- **Exercise goal**
Identify the lines that include the word "image", then copy all of them.

Dataset excerpt
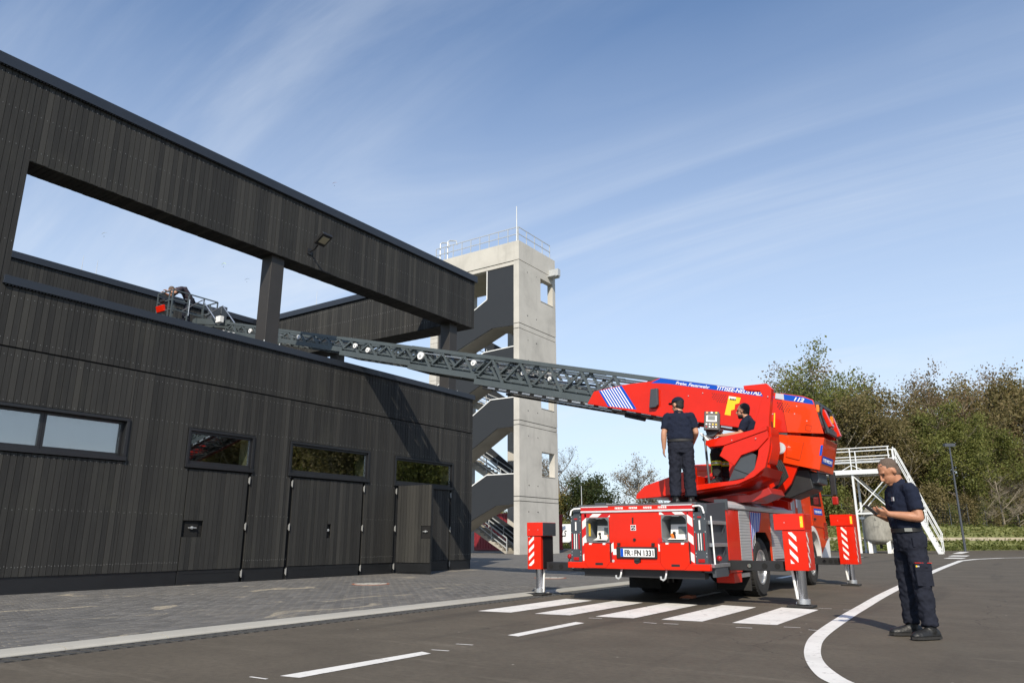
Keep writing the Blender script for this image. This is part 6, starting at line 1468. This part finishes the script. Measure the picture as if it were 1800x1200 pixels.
# operator on the stand
PC = dict(base, pelvis=(-.02, 0, .60), chest=(.02, 0, .92), neck=(.06, 0, 1.125), head=(.13, 0, 1.265), f=(1, -.1, .02), u=(0, 0, 1),
          shL=(.045, .185, 1.05), shR=(.045, -.185, 1.05), elL=(.14, .235, .83), elR=(.18, -.23, .84), wrL=(.48, .20, .83), wrR=(.48, -.12, .86),
          hdL=(.60, .18, .85), hdR=(.58, -.08, .88), pnL=(.5, .15, .68), pnR=(.5, -.1, .76), tbL=(.5, .1, .8), tbR=(.5, 0, .86),
          hipL=(.02, .10, .56), hipR=(.02, -.10, .56), knL=(.66, .09, .555), knR=(.60, -.15, .56), anL=(.645, .10, .10), anR=(.59, -.16, .10), toeL=(.84, .12, .05), toeR=(.84, -.17, .05), curl=(.6,))
person('seated operator with beard and yellow banded black trousers at the ladder controls', (-3.71, 12.93, 1.915), math.pi, .99, PC, 'skin', 'navy_polo', 'black_turnout', 'hair_black', seated=True, bands=True, beard=True)
# crew member bent over in the basket
PD = dict(base, pelvis=(-.1, 0, .90), chest=(.15, 0, 1.24), neck=(.36, 0, 1.22), head=(.50, 0, 1.15), f=(.45, 0, -.9), u=(.9, 0, .45),
          shL=(.29, .185, 1.22), shR=(.29, -.185, 1.22), elL=(.48, .23, 1.02), elR=(.48, -.23, 1.02), wrL=(.68, .16, 1.05), wrR=(.68, -.14, 1.05),
          hdL=(.76, .14, 1.08), hdR=(.76, -.12, 1.08), pnL=(.68, .16, .95), pnR=(.68, -.14, .95), tbL=(.68, .1, 1.05), tbR=(.68, -.1, 1.05),
          hipL=(-.1, .10, .88), hipR=(-.1, -.10, .88), knL=(.0, .12, .48), knR=(.0, -.12, .48), anL=(-.05, .13, .09), anR=(-.05, -.13, .09), toeL=(.2, .13, .05), toeR=(.2, -.13, .05), curl=(.6,))
person('person in a dark plum jacket bent over inside the ladder basket above the roof edge', (-23.85, 14.22, 8.29), math.atan2(-.95, -.25), 1.08, PD, 'skin', 'plum_jacket', 'navy_trousers', 'hair_brown')

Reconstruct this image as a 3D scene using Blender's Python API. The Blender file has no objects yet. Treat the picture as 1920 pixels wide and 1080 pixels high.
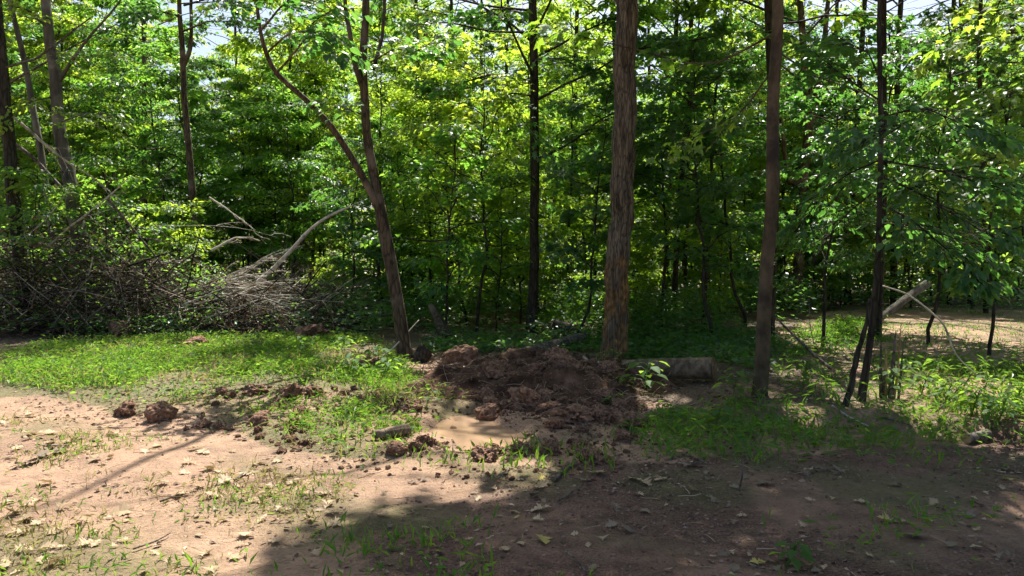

- **Answer to the problem**
Keep writing the Blender script for this image. This is part 6, starting at line 1468. This part finishes the script. Measure the picture as if it were 1800x1200 pixels.
Reconstruct this image as a 3D scene using Blender's Python API. The Blender file has no objects yet. Treat the picture as 1920 pixels wide and 1080 pixels high.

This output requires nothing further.